* _WHAT THE TASK REQUIRES_
Copy every line of the data that includes the string "this".

----- PROVIDED INFORMATION -----

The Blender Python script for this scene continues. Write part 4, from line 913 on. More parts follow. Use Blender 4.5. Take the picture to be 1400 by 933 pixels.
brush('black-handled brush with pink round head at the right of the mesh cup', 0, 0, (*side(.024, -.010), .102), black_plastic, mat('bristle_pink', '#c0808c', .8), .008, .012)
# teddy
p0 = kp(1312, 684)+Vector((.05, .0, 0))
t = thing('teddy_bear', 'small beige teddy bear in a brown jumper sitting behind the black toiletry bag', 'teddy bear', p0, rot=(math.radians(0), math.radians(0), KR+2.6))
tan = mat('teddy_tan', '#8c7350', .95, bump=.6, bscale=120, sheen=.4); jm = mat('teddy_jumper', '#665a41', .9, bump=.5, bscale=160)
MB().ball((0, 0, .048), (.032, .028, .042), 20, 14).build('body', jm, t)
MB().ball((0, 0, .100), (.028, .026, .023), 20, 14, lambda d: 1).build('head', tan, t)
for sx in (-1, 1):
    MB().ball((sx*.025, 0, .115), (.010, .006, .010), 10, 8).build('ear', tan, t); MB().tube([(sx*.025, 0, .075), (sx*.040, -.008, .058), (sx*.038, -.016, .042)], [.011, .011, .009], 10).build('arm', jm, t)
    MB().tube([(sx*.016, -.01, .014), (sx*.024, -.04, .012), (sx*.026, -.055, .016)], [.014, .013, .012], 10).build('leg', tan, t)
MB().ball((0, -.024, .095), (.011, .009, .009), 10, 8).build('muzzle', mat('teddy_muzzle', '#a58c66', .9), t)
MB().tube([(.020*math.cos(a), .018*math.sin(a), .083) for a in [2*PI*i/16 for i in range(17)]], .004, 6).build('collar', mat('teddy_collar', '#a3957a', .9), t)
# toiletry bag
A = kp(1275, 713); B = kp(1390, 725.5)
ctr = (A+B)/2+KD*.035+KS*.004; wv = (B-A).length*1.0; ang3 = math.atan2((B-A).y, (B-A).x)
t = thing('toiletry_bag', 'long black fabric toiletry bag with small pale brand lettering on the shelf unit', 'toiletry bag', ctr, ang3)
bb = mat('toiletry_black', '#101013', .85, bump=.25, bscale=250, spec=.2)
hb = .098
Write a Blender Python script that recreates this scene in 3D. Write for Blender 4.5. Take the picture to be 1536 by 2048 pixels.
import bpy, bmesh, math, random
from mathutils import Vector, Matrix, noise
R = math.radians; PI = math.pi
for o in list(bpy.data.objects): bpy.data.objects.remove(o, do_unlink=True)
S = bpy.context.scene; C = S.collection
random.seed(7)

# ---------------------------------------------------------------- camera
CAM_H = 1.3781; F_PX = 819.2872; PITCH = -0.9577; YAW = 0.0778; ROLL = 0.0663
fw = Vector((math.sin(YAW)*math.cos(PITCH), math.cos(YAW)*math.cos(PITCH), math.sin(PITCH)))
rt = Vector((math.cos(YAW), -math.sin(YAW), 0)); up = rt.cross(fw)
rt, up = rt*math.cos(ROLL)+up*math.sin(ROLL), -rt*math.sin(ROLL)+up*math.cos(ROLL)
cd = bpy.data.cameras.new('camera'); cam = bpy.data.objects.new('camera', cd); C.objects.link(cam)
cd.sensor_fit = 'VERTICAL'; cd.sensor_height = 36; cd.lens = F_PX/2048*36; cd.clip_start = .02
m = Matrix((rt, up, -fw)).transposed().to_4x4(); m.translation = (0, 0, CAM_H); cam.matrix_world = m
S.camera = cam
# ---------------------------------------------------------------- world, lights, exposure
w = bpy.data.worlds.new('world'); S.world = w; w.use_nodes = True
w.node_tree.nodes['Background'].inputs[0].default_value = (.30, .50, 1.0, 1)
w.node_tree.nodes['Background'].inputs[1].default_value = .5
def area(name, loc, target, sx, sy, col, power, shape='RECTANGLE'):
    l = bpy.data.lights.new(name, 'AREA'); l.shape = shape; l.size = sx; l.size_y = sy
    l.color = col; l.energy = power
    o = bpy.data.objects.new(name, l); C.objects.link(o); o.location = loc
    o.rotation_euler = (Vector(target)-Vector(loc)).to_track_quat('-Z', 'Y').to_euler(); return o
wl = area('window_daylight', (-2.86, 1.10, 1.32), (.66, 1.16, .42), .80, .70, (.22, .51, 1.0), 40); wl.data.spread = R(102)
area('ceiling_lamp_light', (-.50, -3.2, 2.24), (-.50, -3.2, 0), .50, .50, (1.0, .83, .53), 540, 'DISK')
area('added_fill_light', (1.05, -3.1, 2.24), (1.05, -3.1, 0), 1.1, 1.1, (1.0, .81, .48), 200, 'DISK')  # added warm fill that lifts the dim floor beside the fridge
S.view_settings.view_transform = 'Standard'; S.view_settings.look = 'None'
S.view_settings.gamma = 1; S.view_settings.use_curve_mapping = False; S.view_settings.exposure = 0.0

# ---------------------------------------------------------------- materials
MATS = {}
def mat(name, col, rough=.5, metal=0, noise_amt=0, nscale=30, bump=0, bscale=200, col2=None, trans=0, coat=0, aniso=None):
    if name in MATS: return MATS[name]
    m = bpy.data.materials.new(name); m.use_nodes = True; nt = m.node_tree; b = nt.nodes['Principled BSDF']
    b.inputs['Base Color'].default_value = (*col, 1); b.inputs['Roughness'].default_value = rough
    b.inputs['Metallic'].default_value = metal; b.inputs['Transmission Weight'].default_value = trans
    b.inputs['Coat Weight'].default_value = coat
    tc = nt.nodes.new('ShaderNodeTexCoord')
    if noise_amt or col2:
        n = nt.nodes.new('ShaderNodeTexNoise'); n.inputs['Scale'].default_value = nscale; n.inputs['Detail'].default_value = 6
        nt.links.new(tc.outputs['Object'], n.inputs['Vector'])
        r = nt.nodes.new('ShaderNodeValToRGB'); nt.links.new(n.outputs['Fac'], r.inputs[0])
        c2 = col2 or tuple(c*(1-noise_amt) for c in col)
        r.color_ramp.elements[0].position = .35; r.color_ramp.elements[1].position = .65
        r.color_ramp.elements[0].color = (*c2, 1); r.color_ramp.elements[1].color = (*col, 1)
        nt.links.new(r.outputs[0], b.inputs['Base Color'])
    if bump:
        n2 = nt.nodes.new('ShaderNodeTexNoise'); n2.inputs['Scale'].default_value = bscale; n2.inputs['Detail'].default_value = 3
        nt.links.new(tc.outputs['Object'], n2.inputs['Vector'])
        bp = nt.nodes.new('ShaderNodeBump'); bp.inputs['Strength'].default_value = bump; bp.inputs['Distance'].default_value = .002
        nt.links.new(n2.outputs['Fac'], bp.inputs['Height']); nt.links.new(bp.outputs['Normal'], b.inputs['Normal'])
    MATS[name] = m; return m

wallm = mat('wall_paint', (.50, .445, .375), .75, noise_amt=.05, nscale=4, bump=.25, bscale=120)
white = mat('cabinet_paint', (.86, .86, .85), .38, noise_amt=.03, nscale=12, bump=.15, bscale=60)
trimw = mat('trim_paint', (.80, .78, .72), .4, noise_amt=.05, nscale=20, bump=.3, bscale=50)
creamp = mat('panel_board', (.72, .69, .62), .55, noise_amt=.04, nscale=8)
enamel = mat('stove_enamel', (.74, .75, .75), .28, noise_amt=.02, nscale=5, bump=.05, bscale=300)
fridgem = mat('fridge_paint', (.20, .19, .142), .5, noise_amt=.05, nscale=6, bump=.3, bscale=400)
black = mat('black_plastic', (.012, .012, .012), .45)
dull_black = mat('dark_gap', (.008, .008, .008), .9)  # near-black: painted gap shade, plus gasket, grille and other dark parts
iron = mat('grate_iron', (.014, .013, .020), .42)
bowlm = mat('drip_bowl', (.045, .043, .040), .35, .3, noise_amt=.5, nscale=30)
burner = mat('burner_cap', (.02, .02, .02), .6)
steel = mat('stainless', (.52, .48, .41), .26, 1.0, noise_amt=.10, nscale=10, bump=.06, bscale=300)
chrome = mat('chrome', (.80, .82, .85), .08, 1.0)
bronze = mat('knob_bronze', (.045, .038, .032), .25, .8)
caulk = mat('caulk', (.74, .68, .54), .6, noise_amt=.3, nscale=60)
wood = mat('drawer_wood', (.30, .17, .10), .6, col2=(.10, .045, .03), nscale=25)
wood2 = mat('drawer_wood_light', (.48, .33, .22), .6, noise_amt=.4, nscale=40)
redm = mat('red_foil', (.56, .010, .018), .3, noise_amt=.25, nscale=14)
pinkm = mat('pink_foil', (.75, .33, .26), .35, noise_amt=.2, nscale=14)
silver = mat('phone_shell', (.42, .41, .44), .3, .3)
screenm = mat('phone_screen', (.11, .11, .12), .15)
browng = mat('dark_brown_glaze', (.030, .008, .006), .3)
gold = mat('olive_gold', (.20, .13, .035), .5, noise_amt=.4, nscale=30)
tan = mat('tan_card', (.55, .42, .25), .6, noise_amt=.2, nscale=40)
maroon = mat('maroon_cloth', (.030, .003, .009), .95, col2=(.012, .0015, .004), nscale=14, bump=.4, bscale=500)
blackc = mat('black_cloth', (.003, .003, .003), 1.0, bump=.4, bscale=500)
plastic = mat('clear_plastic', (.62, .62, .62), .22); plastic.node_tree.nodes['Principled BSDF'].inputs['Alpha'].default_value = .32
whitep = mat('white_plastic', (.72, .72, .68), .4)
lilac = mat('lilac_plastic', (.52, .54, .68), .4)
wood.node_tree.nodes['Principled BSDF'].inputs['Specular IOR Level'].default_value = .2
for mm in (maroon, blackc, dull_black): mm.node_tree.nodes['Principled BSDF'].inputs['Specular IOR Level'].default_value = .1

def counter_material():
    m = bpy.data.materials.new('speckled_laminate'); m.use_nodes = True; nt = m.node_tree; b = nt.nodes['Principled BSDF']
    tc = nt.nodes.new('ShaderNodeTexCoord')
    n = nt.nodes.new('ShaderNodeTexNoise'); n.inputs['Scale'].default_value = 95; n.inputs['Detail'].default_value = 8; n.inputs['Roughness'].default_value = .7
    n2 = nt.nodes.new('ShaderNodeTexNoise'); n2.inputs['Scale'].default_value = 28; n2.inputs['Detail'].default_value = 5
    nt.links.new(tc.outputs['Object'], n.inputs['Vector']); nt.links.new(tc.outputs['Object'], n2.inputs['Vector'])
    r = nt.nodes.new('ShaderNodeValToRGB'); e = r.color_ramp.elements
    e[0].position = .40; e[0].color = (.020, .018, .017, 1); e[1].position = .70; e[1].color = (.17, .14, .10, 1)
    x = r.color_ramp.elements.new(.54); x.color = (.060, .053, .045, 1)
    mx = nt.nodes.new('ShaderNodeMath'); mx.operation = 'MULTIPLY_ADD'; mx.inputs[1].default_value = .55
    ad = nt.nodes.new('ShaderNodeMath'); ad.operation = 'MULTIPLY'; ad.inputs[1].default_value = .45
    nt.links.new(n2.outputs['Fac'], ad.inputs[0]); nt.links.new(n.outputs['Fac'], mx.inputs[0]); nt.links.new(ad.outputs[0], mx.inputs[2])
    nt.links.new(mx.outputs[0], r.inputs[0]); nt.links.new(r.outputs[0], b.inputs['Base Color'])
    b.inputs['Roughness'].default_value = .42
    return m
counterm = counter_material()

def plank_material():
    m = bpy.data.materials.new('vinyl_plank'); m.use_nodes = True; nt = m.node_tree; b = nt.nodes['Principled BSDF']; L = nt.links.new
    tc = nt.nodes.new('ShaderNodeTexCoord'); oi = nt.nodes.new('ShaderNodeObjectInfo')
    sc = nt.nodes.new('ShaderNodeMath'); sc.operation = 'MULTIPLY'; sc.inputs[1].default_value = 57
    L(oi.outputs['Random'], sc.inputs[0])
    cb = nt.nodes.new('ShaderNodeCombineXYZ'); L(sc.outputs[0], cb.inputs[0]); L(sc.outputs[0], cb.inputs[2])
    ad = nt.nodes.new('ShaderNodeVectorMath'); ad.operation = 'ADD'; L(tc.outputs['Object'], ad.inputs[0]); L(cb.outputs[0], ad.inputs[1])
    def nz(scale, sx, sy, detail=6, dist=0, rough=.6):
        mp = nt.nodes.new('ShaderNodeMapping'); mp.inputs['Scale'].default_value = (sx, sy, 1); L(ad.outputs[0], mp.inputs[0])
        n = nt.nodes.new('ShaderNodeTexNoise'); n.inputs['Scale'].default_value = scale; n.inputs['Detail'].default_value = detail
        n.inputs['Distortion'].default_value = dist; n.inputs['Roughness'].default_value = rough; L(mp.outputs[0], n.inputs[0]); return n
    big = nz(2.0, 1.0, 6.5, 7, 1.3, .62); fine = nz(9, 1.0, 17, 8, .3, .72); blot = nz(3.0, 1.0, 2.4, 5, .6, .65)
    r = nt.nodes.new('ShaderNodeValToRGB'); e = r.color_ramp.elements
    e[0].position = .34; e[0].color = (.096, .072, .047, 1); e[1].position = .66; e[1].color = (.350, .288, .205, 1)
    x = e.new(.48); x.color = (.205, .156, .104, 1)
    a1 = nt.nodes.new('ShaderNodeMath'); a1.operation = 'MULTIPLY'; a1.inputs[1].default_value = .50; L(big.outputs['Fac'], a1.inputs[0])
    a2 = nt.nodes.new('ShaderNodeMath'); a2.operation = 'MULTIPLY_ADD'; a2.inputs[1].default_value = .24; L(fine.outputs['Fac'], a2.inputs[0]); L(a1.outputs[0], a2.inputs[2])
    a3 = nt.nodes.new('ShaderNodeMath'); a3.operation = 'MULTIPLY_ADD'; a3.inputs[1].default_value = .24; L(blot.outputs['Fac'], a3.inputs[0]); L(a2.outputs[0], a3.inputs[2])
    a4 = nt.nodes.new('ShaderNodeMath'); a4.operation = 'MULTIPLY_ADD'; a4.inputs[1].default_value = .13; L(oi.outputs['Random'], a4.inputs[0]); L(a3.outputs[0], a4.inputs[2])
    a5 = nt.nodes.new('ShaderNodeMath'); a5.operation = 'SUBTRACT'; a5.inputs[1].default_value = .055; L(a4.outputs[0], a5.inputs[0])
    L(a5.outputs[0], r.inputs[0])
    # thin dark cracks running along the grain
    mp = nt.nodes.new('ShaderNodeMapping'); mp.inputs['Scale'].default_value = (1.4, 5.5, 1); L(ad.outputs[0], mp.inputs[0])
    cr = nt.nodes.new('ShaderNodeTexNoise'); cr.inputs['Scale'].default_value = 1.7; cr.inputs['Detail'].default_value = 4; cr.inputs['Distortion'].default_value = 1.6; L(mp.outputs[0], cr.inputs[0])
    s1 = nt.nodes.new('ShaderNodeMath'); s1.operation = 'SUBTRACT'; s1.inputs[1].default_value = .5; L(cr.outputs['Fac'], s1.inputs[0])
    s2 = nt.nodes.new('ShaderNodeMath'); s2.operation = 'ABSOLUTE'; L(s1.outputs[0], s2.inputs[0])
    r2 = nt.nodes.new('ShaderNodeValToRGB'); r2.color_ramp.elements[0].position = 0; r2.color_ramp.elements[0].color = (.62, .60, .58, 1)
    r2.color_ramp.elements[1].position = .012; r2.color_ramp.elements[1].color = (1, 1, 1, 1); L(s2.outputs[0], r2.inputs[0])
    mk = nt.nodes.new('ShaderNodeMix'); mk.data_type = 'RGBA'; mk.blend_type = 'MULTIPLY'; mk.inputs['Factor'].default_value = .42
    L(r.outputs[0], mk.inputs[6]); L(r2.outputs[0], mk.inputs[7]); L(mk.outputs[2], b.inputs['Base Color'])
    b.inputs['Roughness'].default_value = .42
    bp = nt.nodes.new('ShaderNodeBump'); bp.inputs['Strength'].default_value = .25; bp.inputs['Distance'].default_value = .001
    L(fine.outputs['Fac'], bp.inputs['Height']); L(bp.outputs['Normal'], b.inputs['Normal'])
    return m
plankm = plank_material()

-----

* _WRITTEN ANSWER_
The Blender Python script for this scene continues. Write part 4, from line 913 on. More parts follow. Use Blender 4.5. Take the picture to be 1400 by 933 pixels.
Write a Blender Python script that recreates this scene in 3D. Write for Blender 4.5. Take the picture to be 1536 by 2048 pixels.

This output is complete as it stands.